A similar note is struck by the veteran Telugu writer and journalist, Mr. V. R. Nada, himself no negligible playwright, when he observed: “The uniqueness of Shakespeare is that he is great even in his faults, and they are more than covered up by his command over words, his mastery of rhythm, his flash of phrase.” According to him, this “verbal genius” stands out in one whose appeal is “elemental, primordial.”

In his own plays, Mr. Narla makes it clear; beyond any doubt, he had never dared to go to Shakespeare for inspiration or guidance. He had other models, a wide range of them from Synge to Sartre, Chekhov to Strindberg and Ionesco to Pirandello. “As no plant can thrive under the spreading shadow of the mighty banyan, no playwright can flourish” if he were to come too much under the spell of Shakespeare. During the past 60 or 70 years we have had in my part of the country at least one Andhra Shakespeare for each generation, and by and large, their work has turned out to be sound and fury signifying nothing.”

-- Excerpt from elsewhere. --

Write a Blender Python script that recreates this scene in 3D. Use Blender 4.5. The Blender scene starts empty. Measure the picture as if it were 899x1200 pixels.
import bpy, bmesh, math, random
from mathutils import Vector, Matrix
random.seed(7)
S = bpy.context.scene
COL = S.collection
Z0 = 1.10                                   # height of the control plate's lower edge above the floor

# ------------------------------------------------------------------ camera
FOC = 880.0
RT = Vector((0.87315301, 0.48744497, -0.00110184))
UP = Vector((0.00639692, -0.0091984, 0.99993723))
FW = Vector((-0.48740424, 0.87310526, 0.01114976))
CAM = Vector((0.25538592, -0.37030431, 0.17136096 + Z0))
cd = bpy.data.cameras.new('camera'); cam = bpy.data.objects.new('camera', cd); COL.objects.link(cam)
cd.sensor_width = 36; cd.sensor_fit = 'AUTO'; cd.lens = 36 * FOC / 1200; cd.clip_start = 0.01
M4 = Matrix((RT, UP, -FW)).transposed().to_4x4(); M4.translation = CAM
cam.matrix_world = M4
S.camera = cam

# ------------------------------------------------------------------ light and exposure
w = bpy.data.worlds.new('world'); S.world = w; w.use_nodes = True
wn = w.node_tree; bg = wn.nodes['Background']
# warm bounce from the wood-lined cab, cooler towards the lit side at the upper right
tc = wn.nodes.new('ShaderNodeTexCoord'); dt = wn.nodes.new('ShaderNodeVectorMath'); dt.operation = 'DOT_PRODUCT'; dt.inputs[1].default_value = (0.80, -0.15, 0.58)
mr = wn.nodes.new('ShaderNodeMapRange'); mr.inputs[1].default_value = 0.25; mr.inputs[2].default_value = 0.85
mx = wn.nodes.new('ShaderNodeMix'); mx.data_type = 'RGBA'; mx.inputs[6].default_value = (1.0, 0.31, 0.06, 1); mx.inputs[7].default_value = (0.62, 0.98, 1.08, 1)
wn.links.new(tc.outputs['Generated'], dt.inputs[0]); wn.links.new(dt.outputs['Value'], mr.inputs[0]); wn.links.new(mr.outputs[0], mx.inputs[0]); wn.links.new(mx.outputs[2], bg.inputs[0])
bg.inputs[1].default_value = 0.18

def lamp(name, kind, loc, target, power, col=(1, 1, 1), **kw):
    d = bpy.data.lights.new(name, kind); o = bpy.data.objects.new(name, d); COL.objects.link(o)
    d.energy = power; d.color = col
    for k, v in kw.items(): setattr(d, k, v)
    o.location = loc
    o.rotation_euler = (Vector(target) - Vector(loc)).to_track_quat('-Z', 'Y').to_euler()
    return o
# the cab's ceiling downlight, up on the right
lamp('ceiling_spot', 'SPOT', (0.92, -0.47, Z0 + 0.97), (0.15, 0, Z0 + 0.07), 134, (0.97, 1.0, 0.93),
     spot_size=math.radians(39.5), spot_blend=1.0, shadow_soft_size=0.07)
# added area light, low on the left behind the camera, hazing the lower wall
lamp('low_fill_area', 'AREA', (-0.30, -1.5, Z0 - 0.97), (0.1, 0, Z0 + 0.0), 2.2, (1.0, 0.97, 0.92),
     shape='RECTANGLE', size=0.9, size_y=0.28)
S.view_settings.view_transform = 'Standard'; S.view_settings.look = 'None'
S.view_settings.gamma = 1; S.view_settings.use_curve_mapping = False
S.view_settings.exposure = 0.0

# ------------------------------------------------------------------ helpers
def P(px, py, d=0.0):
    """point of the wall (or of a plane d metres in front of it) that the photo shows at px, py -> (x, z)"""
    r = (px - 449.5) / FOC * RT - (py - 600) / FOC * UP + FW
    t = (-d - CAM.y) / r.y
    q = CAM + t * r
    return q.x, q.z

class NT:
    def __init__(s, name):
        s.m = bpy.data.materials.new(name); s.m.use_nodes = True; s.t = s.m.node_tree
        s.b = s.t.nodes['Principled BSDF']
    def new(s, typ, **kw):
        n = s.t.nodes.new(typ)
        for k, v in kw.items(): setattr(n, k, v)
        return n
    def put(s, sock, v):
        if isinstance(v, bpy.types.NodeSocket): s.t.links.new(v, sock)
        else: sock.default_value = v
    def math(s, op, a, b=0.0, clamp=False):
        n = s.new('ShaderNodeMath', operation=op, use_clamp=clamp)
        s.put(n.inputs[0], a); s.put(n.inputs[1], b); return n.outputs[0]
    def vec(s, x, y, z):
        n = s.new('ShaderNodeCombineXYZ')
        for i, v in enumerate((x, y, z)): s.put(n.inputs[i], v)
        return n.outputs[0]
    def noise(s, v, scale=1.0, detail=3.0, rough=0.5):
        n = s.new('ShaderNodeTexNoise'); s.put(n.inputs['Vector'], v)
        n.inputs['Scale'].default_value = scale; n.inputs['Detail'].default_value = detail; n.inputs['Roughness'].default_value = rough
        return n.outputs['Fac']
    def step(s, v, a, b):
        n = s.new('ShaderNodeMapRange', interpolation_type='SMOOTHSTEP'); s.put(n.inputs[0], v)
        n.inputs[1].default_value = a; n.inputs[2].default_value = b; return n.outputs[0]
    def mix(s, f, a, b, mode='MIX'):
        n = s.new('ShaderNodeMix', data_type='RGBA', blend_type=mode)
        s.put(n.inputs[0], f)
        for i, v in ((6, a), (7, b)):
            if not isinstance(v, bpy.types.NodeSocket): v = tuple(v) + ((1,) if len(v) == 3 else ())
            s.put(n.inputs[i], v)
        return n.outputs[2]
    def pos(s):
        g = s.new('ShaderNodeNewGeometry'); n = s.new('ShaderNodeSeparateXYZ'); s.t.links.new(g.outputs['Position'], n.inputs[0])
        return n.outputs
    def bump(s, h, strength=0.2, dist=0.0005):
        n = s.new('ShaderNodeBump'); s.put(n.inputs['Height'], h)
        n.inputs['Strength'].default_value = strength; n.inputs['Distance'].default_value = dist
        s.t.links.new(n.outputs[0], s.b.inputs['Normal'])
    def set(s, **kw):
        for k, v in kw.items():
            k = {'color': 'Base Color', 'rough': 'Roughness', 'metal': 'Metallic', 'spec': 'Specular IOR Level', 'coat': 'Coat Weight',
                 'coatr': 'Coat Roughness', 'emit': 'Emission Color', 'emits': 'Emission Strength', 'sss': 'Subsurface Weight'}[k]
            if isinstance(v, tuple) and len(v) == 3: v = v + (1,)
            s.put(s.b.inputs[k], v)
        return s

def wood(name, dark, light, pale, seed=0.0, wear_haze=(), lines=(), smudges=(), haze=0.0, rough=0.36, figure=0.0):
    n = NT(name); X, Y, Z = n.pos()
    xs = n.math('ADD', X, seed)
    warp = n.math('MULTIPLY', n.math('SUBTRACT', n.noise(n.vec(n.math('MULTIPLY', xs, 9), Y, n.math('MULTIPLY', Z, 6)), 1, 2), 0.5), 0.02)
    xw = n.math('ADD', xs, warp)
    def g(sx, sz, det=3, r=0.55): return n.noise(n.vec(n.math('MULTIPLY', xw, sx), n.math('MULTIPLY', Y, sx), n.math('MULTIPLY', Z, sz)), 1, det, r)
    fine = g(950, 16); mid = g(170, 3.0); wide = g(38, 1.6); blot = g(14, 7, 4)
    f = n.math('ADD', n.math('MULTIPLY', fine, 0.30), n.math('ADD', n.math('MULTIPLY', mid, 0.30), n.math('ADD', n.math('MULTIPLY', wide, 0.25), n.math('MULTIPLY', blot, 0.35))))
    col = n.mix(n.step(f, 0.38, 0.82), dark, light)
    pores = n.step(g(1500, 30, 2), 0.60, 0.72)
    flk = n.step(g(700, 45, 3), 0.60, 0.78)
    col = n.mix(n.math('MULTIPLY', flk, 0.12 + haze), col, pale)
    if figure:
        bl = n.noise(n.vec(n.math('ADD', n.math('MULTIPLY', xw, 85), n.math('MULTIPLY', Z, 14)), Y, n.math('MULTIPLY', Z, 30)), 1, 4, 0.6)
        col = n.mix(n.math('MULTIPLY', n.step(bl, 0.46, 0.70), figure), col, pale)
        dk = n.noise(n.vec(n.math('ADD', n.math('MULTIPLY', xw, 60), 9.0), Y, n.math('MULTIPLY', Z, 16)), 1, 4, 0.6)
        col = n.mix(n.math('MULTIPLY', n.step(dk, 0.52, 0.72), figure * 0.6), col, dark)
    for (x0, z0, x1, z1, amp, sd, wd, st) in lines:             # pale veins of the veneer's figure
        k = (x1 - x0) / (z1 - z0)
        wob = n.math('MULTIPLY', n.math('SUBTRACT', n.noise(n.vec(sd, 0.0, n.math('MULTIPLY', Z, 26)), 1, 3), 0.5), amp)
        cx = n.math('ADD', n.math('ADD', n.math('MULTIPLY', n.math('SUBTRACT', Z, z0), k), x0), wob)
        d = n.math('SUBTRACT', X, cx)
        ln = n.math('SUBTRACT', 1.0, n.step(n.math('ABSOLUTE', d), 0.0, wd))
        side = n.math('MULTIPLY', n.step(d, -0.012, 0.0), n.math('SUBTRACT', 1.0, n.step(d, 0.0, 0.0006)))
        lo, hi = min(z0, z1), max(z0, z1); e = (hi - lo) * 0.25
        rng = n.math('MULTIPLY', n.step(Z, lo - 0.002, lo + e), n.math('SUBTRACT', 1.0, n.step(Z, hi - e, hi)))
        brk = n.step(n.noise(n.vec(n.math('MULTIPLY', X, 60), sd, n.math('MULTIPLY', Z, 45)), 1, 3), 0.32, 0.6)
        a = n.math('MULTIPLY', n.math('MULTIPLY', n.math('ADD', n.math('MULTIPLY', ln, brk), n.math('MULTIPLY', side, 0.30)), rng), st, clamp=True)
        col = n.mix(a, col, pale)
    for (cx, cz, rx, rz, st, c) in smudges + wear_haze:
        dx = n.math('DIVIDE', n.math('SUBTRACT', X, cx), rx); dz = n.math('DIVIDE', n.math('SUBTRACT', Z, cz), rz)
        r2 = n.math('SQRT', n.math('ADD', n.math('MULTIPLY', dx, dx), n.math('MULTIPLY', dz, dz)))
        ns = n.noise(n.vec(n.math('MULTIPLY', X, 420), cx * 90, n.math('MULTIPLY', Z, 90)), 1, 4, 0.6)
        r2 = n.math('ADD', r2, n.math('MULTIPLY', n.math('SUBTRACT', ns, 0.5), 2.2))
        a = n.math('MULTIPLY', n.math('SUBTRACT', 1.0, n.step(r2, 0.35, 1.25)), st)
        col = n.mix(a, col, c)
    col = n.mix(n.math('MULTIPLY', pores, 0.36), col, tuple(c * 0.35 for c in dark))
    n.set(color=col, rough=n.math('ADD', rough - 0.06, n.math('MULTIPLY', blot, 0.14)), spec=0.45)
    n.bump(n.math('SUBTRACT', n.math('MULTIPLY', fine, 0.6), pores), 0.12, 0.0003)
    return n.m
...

In Telugu, as in other languages, Shakespeare has many admirers but few imitators. But there are few writers not affected by his genius for the apt word, the vivid image, the striking phrase and the unique character with a universal appeal. He is a Powerful stimulant for imaginative articulation. While remaining a closed book to those barred by the linguistic barrier or handicapped by a limited vocabulary, he continues to be a rewarding guide to new vistas for those who can use him as an open sesame in the commonwealth linked only by the ties of language and literature.